**** Data entries ****

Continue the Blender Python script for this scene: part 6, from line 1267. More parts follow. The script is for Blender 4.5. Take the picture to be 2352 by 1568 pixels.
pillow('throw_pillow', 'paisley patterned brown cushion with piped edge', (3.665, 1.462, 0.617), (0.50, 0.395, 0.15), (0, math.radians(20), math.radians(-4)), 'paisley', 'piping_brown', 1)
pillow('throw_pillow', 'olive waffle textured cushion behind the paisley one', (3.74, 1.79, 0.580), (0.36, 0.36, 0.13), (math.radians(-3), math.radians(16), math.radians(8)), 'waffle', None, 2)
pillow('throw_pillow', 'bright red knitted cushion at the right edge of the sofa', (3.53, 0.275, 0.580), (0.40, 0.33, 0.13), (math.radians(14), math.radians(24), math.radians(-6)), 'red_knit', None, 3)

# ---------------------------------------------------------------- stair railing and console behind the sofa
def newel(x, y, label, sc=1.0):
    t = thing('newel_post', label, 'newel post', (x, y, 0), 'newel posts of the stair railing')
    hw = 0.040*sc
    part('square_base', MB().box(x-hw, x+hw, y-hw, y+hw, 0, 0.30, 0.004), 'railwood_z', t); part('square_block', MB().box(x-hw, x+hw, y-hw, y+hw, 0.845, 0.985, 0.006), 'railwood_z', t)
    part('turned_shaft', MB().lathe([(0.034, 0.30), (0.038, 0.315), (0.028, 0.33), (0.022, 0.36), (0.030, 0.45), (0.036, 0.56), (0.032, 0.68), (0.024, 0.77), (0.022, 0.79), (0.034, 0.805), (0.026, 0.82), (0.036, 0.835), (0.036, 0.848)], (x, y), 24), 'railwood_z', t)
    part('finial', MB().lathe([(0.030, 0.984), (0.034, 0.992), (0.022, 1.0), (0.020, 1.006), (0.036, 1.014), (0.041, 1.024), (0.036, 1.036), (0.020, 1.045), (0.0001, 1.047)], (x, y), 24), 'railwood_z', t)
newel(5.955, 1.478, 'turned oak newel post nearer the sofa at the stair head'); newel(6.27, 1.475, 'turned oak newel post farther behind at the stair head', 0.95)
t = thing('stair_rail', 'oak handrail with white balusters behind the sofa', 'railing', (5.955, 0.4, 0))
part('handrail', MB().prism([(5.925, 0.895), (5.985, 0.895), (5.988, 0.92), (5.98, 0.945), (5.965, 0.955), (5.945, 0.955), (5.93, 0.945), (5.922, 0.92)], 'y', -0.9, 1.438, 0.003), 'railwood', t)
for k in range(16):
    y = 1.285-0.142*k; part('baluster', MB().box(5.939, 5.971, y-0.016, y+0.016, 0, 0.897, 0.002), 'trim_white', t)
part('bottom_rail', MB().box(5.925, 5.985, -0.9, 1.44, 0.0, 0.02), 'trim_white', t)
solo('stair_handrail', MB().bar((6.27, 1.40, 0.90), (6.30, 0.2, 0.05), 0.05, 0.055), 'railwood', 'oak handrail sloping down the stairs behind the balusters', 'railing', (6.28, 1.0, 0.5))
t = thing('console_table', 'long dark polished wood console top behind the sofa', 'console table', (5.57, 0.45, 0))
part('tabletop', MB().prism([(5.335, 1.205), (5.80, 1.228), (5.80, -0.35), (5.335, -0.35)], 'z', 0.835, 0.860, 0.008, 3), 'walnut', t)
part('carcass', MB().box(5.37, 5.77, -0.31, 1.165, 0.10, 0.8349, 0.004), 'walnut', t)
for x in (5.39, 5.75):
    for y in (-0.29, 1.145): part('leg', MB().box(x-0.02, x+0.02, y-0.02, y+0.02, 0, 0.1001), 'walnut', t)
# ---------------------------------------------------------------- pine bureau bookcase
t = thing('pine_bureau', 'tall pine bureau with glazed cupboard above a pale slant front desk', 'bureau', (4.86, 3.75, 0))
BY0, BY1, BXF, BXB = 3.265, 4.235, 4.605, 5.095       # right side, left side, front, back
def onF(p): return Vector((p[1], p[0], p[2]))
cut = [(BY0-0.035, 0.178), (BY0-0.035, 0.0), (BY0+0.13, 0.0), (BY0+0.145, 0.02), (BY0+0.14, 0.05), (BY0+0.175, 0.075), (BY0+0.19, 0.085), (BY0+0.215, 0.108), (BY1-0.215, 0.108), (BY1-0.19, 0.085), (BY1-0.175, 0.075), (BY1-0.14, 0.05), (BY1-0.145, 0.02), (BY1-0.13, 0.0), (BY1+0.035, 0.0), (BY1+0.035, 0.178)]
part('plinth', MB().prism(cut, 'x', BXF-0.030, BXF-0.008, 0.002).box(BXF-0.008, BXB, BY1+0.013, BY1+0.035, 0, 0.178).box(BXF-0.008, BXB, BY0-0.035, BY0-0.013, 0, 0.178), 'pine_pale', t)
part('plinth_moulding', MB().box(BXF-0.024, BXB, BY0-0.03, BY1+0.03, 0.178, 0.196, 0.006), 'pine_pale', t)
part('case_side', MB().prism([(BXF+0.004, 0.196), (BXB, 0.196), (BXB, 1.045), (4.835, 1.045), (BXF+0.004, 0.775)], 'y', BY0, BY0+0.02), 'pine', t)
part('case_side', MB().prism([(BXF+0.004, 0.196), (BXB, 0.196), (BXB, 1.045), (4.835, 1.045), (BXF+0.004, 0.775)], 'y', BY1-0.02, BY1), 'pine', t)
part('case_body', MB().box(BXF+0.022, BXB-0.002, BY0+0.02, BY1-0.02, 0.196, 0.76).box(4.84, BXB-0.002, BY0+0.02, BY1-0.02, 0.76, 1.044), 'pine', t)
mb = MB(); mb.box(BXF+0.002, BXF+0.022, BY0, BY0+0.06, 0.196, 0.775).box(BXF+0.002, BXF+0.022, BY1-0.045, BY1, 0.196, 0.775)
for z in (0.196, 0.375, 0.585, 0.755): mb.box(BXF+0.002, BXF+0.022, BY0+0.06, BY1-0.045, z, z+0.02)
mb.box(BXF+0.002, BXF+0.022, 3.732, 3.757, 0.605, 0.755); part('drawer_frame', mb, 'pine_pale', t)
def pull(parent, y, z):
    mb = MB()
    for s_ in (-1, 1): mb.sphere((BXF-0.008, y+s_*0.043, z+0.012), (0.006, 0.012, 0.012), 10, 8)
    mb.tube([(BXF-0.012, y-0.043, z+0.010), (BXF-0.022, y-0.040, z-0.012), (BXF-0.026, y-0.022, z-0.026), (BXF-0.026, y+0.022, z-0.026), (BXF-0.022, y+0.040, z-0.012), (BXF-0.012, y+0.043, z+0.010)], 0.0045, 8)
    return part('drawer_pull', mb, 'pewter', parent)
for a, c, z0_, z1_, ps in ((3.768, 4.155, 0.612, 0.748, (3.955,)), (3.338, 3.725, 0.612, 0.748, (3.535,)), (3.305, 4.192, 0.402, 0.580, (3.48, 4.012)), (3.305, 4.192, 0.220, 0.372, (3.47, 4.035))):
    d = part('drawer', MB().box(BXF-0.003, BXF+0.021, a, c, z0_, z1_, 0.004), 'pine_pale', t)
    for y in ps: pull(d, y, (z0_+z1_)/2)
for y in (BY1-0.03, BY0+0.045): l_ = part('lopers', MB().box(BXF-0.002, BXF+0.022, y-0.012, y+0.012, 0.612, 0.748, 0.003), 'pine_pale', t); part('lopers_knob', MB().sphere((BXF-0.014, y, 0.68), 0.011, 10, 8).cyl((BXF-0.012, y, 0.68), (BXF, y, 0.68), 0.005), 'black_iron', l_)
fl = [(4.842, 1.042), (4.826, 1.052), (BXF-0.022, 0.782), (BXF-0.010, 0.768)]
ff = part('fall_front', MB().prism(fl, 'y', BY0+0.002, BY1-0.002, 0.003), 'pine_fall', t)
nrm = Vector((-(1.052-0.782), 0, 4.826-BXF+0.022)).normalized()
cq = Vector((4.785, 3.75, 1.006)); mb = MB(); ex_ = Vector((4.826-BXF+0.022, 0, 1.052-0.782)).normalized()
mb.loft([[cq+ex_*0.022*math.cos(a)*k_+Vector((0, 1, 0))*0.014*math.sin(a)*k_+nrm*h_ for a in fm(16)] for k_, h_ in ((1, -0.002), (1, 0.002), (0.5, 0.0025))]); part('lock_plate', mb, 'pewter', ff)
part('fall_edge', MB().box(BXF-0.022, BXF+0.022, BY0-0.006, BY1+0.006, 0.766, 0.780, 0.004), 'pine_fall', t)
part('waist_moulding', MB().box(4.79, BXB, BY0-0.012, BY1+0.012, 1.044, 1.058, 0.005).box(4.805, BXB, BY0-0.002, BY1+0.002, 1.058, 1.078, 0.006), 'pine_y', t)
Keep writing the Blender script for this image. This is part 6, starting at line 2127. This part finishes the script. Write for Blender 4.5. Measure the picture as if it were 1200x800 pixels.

****

**Work instructions:** Return exactly what appears above, from the first line of the entries to the line with "pillow('throw_pillow', 'bright red", inclusive.

**Answer to the problem:**
Continue the Blender Python script for this scene: part 6, from line 1267. More parts follow. The script is for Blender 4.5. Take the picture to be 2352 by 1568 pixels.
pillow('throw_pillow', 'paisley patterned brown cushion with piped edge', (3.665, 1.462, 0.617), (0.50, 0.395, 0.15), (0, math.radians(20), math.radians(-4)), 'paisley', 'piping_brown', 1)
pillow('throw_pillow', 'olive waffle textured cushion behind the paisley one', (3.74, 1.79, 0.580), (0.36, 0.36, 0.13), (math.radians(-3), math.radians(16), math.radians(8)), 'waffle', None, 2)
pillow('throw_pillow', 'bright red knitted cushion at the right edge of the sofa', (3.53, 0.275, 0.580), (0.40, 0.33, 0.13), (math.radians(14), math.radians(24), math.radians(-6)), 'red_knit', None, 3)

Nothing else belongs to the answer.